Wrong letter? Again, the very first sentence of my first post (Post #104 since I guess you haven't seen it) literally says, "I dont really agree with this author." That is literally the first sentence. Do you understand now? And I won't agree...

And it was relevant to the conversation. You seem to think it wasn't for whatever reason... And the point wasn't that there were relationships where people are happy with people playing video games. That just proves you aren't really reading what I'm saying if that's all you got from it. The point was that excessive of a lot can mean different things to different people...

It was vague information, which is not enough to actually go off of. I can say I go to work on a base. But with that information, you still wouldn't know where I work. Vague information can only give you so much. Which is why I said we need MORE information... And no, it's not enough to actually go off of... We barely know anything about the relationship... It wasn't even 10 sentences. You shouldn't be able to sum up an relationship in 10 seconds. Especially the problems... So, no. It was nowhere near enough information...
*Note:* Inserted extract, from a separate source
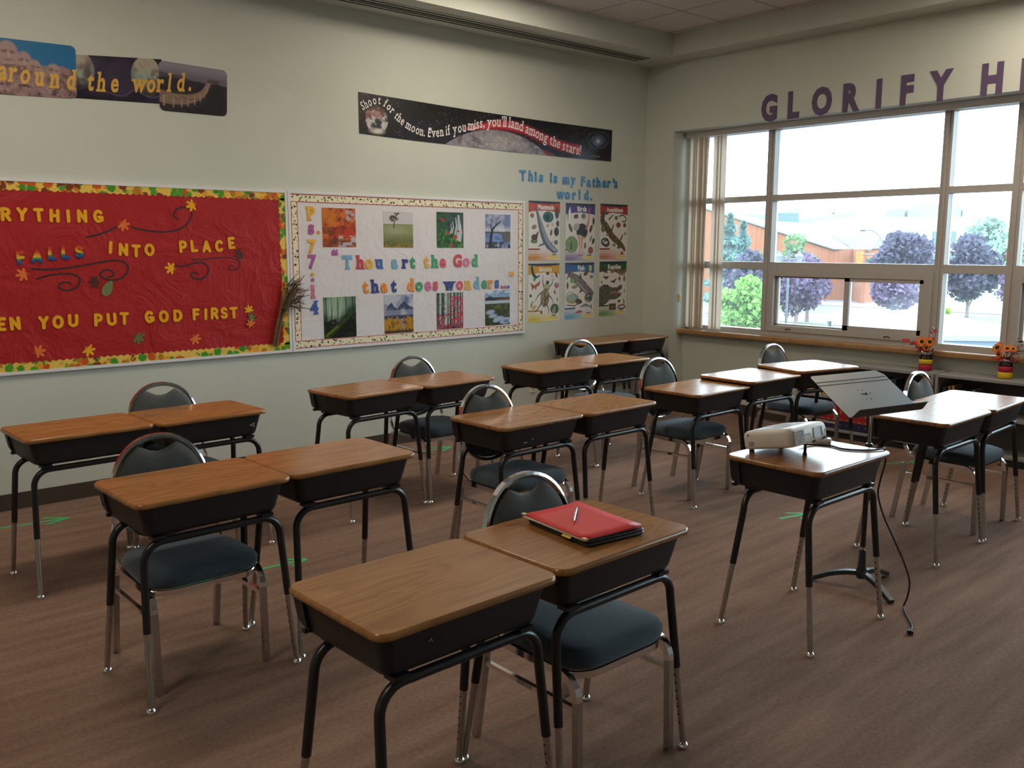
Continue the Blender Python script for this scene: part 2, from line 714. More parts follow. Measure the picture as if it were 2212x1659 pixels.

Except no. All those reasons can't be ignored. Unless you just want to be a shitty SO and person... Trying to actually see if there's a problem for all of that would be better. Maybe there is something simple that can fix it. Or maybe she hasn't even communicated herself to him. Or maybe there's a bigger problem she doesn't know about... That's the thing. It seems like something changed, or else she probably wouldn't have started dating him in the first place. So, when did they change happened? And can you find out what caused it?

And I'm not trying to spin it. We literally have barely any information. And have only heard one side, which is her side. And most people will tell a story to make them look like a good guy, and the other person as the problem... Sitcoms make fun of stuff like that, but it's something that's actually happens in real life. People sometimes paint themselves in a better light...

And the thing is, I'm not making up random information. I've literally been saying we don't have enough information. Or it could be "blank" because we don't know... I'm giving alternatives, because we don't know. And maybe the conversation could work. But we have no idea if she's had it, or if she will even try...

And again, I just don't agree with the list. I think the reason behind those 12 signs need to be explored before the author just says these mean he's a manchild... And I think you would need more than a quarter to actually qualify...
Ok I'm new to this conversation with you but it definitely seems like you are making assumptions that benefit the guy... or more specifically downplay his faults. Why are you assuming she hasn't talked to him about these issues? Why do you assume he *was* doing his own laundry before? Why do you assume that because you explain why you need help everyone does? Why do you assume their definitions of 'excessive time playing video games' is the actual issue, and not him choosing to play them and avoid intimacy with her?